TiO₂/Al₂O₃ 复合载体的气体传质模拟与结构优化

In order to optimize the structure of TiO₂/Al₂O₃ composite support for the preparation of high flux all-silica Deca-Dodecasil 3R(DD3R) zeolite membrane, a gas mass transfer model based on viscous flow and Knudsen diffusion was established, and the required parameters of the model were obtained through experiments. The effects of operating conditions and structural parameters on gas penetration in the composite support were systematically examined. The calculated results of single-component gas flowrate show remarkable agreement with the experiments and the model reliability was verified. The simulation results indicate that increasing pressure or decreasing temperature could inhibit the influence of Knudsen diffusion in gas permeation.

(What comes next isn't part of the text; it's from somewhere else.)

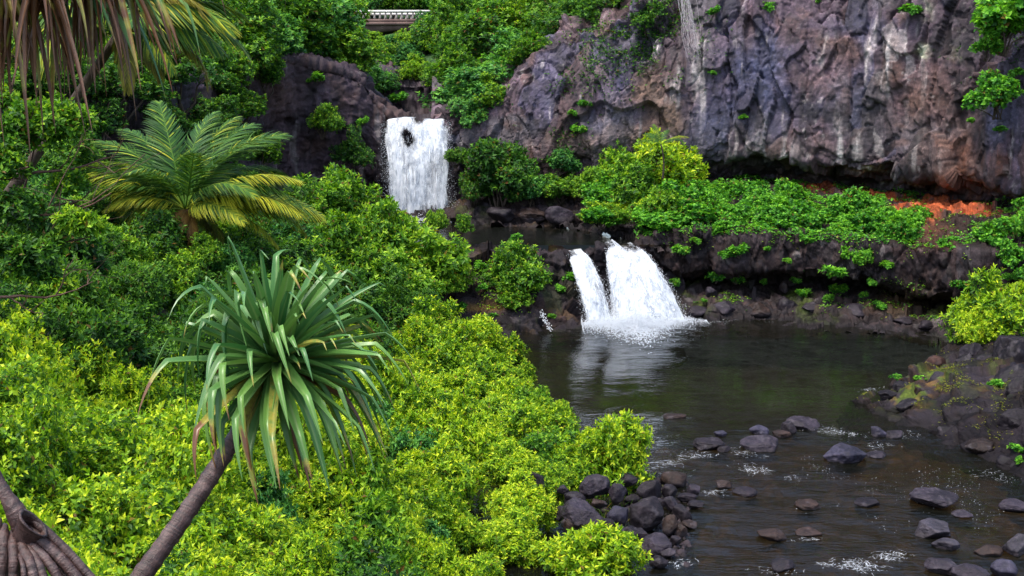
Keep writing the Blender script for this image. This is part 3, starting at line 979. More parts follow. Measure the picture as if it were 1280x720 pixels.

Furthermore, the mass transfer resistance is mainly concentrated in the TiO₂ layer and sponge-like layer when CO₂ permeates through the multi-layer asymmetric structure of the composite support. Finally, based on the existing works of DD3R zeolite membranes, contour maps of the ratio of CO₂ permeance between the composite support and the zeolite membrane were established to reveal the synergistic effect of the structural parameters (pore size and layer thickness of the TiO₂ layer and sponge-like layer) on gas permeance of TiO₂/Al₂O₃ composite support.